Write out exactly the lines of the entries below from the one holding "Continue the Blender" to the one holding "return wall', 'bracket')", inclusive, and leave out all other lines.
= = = = = = =
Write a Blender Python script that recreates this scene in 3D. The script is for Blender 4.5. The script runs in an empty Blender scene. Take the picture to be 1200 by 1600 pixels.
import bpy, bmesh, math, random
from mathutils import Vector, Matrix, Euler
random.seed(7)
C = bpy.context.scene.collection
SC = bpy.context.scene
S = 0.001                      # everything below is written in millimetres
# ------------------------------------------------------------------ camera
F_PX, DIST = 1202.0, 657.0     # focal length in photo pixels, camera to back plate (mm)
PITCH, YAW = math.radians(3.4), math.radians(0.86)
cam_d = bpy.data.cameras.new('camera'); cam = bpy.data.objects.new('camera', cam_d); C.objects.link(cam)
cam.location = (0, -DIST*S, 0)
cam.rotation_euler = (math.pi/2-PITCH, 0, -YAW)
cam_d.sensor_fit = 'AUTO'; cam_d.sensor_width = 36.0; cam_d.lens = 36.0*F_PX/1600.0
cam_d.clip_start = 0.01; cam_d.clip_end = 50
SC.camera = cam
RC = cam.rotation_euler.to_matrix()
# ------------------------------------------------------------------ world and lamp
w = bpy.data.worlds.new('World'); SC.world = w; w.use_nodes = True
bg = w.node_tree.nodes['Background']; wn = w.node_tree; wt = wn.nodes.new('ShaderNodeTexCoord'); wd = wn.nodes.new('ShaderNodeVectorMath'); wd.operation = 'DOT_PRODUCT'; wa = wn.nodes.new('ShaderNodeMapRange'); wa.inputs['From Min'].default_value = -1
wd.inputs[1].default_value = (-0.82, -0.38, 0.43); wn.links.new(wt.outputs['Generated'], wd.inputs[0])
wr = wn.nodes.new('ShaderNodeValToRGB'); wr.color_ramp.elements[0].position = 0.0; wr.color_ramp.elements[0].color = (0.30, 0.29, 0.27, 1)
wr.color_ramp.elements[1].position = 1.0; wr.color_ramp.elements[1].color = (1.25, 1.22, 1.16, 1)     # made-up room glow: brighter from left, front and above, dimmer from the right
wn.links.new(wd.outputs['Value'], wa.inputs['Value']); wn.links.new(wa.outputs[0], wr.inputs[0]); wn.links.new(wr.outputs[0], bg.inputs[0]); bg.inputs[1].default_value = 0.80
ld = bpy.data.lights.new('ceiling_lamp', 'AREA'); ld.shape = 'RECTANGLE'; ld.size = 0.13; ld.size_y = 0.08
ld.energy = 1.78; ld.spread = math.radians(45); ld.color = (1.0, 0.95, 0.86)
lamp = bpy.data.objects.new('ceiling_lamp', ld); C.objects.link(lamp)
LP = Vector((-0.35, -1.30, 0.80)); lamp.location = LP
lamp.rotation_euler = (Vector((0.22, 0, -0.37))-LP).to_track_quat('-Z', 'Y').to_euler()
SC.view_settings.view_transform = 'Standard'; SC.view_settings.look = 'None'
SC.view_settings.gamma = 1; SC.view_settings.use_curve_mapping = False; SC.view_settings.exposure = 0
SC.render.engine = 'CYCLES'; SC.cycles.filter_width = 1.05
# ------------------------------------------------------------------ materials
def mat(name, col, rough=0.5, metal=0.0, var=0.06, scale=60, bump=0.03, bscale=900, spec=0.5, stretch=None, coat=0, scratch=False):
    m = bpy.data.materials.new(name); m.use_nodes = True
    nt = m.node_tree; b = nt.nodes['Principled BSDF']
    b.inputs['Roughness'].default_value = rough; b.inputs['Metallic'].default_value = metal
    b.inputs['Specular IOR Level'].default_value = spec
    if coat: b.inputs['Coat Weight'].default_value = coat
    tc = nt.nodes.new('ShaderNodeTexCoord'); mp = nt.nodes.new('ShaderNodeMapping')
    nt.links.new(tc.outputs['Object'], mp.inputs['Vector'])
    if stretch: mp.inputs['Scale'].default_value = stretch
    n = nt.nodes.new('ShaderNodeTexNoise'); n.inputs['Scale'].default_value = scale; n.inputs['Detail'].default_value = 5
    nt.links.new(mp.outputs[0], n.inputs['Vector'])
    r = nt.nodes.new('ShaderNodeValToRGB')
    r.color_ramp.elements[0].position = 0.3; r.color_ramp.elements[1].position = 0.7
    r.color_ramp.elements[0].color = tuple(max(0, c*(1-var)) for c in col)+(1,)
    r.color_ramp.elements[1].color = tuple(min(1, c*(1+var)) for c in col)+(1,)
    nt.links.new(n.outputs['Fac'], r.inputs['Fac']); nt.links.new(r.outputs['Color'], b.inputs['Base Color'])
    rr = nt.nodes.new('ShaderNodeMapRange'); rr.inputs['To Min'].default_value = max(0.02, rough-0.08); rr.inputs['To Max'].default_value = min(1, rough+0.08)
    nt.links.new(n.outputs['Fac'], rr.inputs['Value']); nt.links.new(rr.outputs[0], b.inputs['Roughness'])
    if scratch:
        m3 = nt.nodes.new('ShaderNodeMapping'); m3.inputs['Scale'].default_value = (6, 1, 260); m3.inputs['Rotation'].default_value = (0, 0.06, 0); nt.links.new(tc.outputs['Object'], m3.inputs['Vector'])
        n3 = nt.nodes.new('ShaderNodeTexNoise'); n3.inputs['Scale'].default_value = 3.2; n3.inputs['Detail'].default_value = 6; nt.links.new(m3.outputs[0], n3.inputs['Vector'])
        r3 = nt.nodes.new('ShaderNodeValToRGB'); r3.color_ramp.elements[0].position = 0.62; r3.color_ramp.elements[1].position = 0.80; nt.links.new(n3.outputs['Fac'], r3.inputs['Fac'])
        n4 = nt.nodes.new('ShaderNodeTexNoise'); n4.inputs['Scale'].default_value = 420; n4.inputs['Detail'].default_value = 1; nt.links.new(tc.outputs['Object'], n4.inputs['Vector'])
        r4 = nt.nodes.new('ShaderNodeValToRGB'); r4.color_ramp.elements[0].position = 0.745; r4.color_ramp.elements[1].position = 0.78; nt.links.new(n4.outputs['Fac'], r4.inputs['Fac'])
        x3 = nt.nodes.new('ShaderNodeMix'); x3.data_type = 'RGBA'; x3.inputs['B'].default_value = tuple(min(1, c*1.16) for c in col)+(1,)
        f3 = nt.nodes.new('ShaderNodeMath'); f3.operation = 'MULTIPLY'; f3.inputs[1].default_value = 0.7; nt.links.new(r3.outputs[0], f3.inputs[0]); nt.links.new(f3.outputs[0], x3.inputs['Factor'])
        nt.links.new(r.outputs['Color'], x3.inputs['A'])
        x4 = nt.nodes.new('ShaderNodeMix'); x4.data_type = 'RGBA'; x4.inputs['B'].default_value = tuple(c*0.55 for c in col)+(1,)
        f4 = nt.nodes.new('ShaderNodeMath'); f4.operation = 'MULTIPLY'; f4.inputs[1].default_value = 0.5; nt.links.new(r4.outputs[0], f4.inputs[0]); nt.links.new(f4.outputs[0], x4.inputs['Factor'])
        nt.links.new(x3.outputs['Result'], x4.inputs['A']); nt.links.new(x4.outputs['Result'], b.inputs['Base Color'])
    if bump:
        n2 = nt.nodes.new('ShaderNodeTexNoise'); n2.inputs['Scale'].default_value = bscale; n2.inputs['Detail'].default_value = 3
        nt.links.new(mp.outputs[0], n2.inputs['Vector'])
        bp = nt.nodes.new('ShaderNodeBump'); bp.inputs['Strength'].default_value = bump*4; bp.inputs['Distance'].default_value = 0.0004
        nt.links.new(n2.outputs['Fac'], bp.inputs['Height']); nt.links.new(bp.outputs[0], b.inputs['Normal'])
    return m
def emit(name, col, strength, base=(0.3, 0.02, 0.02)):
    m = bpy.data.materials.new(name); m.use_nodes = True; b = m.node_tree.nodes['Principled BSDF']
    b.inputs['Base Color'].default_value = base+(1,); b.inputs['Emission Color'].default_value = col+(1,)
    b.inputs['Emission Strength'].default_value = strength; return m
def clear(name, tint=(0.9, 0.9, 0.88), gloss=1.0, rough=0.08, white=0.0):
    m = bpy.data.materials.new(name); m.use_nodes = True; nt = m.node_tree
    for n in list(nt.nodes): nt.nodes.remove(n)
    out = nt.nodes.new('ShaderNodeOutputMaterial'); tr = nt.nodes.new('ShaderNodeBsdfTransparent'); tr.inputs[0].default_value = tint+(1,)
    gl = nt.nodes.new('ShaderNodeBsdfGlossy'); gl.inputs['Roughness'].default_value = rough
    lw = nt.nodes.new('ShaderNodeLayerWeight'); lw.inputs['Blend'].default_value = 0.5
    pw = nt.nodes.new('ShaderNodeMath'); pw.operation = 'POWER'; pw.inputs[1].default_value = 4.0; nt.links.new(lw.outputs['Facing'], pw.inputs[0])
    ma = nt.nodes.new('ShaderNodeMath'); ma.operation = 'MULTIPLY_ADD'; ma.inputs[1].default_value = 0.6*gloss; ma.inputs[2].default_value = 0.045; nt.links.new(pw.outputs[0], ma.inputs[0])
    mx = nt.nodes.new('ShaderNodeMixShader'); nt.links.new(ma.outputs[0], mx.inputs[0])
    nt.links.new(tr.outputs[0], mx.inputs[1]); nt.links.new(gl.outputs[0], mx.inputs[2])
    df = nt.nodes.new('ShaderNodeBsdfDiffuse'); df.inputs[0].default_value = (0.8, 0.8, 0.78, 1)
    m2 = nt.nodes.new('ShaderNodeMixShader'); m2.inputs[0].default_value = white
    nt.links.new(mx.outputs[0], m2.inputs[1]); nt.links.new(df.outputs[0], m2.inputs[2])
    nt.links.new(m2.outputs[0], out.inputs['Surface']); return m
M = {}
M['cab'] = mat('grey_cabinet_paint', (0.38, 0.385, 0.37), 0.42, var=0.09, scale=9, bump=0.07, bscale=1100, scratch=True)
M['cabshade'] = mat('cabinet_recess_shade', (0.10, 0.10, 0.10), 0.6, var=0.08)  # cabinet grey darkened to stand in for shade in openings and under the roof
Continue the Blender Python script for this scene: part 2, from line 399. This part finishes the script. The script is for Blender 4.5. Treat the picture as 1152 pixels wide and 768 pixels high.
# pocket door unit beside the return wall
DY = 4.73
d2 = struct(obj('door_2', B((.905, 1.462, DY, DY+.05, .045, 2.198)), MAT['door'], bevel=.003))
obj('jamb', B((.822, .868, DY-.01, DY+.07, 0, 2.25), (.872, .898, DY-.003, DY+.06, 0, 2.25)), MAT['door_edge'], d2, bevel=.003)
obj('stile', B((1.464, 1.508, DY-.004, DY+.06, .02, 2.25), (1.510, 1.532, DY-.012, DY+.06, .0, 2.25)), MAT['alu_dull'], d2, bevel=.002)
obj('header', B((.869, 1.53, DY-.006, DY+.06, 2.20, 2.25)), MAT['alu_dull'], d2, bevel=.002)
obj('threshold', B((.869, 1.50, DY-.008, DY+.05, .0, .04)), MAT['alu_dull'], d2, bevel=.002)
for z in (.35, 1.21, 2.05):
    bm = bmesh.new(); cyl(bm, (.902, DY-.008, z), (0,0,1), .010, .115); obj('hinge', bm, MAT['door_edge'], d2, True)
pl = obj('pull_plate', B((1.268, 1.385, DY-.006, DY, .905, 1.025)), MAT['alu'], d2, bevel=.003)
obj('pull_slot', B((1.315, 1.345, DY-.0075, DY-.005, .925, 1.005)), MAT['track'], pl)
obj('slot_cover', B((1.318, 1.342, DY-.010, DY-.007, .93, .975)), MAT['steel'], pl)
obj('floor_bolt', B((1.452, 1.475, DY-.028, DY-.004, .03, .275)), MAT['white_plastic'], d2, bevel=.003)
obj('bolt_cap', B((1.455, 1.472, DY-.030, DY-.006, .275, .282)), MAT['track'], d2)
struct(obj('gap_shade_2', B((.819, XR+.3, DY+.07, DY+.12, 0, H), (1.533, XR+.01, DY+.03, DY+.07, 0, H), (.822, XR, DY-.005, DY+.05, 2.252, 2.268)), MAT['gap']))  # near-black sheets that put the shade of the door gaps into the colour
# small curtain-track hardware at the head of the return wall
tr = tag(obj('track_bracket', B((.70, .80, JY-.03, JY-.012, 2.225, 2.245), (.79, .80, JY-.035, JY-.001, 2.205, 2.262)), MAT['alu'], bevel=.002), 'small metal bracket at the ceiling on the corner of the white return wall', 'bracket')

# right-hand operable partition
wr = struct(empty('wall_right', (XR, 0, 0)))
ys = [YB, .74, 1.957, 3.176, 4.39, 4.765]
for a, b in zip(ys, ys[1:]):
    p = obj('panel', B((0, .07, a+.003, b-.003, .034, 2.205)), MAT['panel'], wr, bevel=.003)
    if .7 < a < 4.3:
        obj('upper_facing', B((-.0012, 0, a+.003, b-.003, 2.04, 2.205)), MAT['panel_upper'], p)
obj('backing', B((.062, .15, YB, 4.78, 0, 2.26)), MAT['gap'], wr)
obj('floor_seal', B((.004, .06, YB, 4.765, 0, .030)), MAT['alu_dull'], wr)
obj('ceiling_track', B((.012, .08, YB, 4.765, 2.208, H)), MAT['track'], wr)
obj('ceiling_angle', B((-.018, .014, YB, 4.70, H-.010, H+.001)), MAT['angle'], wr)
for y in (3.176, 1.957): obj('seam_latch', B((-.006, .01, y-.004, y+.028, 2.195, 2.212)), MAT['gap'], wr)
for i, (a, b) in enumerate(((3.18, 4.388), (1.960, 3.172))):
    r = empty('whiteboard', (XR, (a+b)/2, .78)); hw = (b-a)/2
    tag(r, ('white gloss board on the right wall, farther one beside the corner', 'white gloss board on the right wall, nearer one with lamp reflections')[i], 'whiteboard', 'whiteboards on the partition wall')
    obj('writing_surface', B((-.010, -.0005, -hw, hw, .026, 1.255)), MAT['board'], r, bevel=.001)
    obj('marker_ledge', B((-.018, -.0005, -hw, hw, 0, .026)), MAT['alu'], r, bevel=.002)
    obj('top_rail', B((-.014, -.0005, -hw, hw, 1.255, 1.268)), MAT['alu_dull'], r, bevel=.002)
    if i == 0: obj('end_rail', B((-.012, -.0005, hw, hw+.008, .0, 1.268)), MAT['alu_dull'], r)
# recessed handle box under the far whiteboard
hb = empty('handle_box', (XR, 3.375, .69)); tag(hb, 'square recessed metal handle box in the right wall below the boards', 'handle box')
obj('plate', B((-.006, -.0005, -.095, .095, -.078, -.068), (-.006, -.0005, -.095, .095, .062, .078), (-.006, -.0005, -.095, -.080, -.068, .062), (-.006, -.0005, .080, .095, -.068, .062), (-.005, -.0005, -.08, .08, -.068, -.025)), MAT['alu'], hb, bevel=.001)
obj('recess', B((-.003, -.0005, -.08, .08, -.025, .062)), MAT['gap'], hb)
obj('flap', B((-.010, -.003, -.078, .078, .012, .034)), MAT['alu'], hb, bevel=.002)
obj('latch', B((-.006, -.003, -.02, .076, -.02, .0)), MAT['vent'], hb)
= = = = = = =
● RESPONSE TO THIS TASK:
Continue the Blender Python script for this scene: part 2, from line 399. This part finishes the script. The script is for Blender 4.5. Treat the picture as 1152 pixels wide and 768 pixels high.
# pocket door unit beside the return wall
DY = 4.73
d2 = struct(obj('door_2', B((.905, 1.462, DY, DY+.05, .045, 2.198)), MAT['door'], bevel=.003))
obj('jamb', B((.822, .868, DY-.01, DY+.07, 0, 2.25), (.872, .898, DY-.003, DY+.06, 0, 2.25)), MAT['door_edge'], d2, bevel=.003)
obj('stile', B((1.464, 1.508, DY-.004, DY+.06, .02, 2.25), (1.510, 1.532, DY-.012, DY+.06, .0, 2.25)), MAT['alu_dull'], d2, bevel=.002)
obj('header', B((.869, 1.53, DY-.006, DY+.06, 2.20, 2.25)), MAT['alu_dull'], d2, bevel=.002)
obj('threshold', B((.869, 1.50, DY-.008, DY+.05, .0, .04)), MAT['alu_dull'], d2, bevel=.002)
for z in (.35, 1.21, 2.05):
    bm = bmesh.new(); cyl(bm, (.902, DY-.008, z), (0,0,1), .010, .115); obj('hinge', bm, MAT['door_edge'], d2, True)
pl = obj('pull_plate', B((1.268, 1.385, DY-.006, DY, .905, 1.025)), MAT['alu'], d2, bevel=.003)
obj('pull_slot', B((1.315, 1.345, DY-.0075, DY-.005, .925, 1.005)), MAT['track'], pl)
obj('slot_cover', B((1.318, 1.342, DY-.010, DY-.007, .93, .975)), MAT['steel'], pl)
obj('floor_bolt', B((1.452, 1.475, DY-.028, DY-.004, .03, .275)), MAT['white_plastic'], d2, bevel=.003)
obj('bolt_cap', B((1.455, 1.472, DY-.030, DY-.006, .275, .282)), MAT['track'], d2)
struct(obj('gap_shade_2', B((.819, XR+.3, DY+.07, DY+.12, 0, H), (1.533, XR+.01, DY+.03, DY+.07, 0, H), (.822, XR, DY-.005, DY+.05, 2.252, 2.268)), MAT['gap']))  # near-black sheets that put the shade of the door gaps into the colour
# small curtain-track hardware at the head of the return wall
tr = tag(obj('track_bracket', B((.70, .80, JY-.03, JY-.012, 2.225, 2.245), (.79, .80, JY-.035, JY-.001, 2.205, 2.262)), MAT['alu'], bevel=.002), 'small metal bracket at the ceiling on the corner of the white return wall', 'bracket')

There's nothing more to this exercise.